Martin Foss page on Wikipedia!
So a man in Wisconsin read my post about Martin Foss and contacted me. He’s been studying Martin Foss’s work for 40 years, and actually had correspondence with him back in the 1960s (Foss died in 1968). It was very touching communicating with this man, who is a sculptor. He wrote in his email to me:
“I have been studying his works for over forty years and have not been able to find anyone else to discuss his works with. I was a sculptor and taught at the University of Wisconsin for almost 30 years. I found modern theories of art to be inadequate and I read Martin Foss mainly because of how he explained the importance of art, poetry and drama. I decided to write a book or essay on the difference between Creating and Making as it pertains to the visual arts. I have worked on it off and on over the years while I was drawn back to the need to understand a ‘total picture’ of what the content of his books was really about. I had no help from anyone because I did not know anyone else interested in what he had to say. It took me about thirty years to really understand his explanation of Value, Existence, Being, and his theory of knowledge.”

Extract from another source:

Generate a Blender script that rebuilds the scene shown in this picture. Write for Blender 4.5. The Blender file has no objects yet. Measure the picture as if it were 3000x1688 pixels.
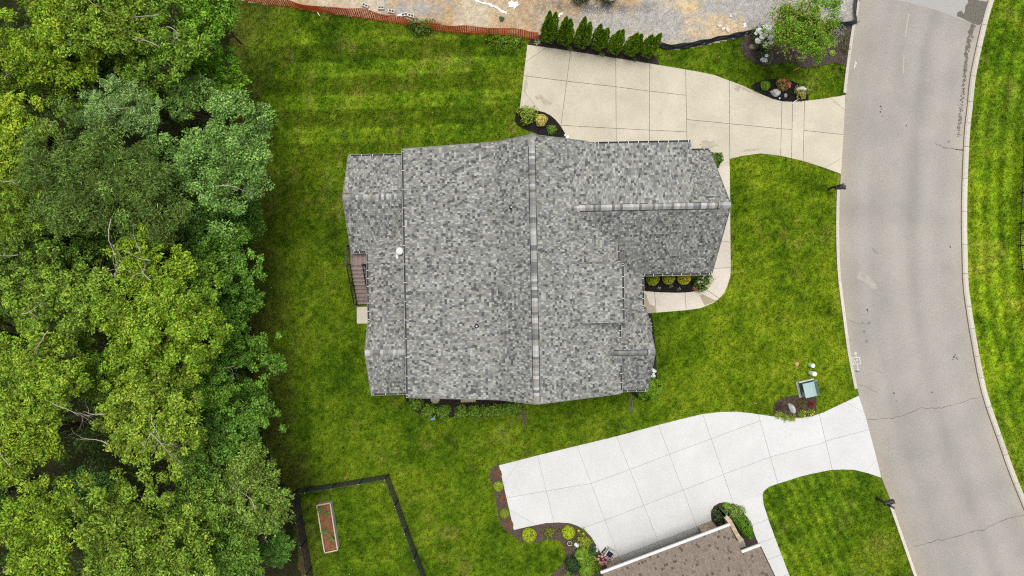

And a later email from him after we got the Wikipedia page up:
“After so many years I have made contact with someone who has read at least one of his books, and equally important is how ready you are to dig up hidden material. Maybe I will see my remaining wish come true…that someone will pick up the ball and run with it. You know what I mean. Someone who will help preserve his name and ideas … and that has fallen to you now. Maybe I am being too presumptuous, but it is late at night for me.”
We’re still gathering information and data for the page. After doing a little research, I was able to contact his granddaughter Eliza (the internet is so amazing) and she’s going to help me fill in some missing facts. When you try to put a new page up on Wikipedia, there are all kinds of warnings and an interview process you have to go through (apparently, people must continually try to create wikipedia pages about themselves or to advertise their businesses…. which is not hard to believe.) So it felt like a true achievement, on many levels. Anyway, check it out: Martin Foss page on Wikipedia. I’m very proud of it.
Hopefully, this page will give Foss’s work some much-deserved attention.
I was fortunate enough to have Martin Foss as a teacher for philosophy as an under graduate at Temple University Ambler the last two years of his life.What an amazing and inspiring person he was He impacted on everyone he taught. Practiced what he believed. He was a gem. Thanks so much for doing the Wikipedia article on him.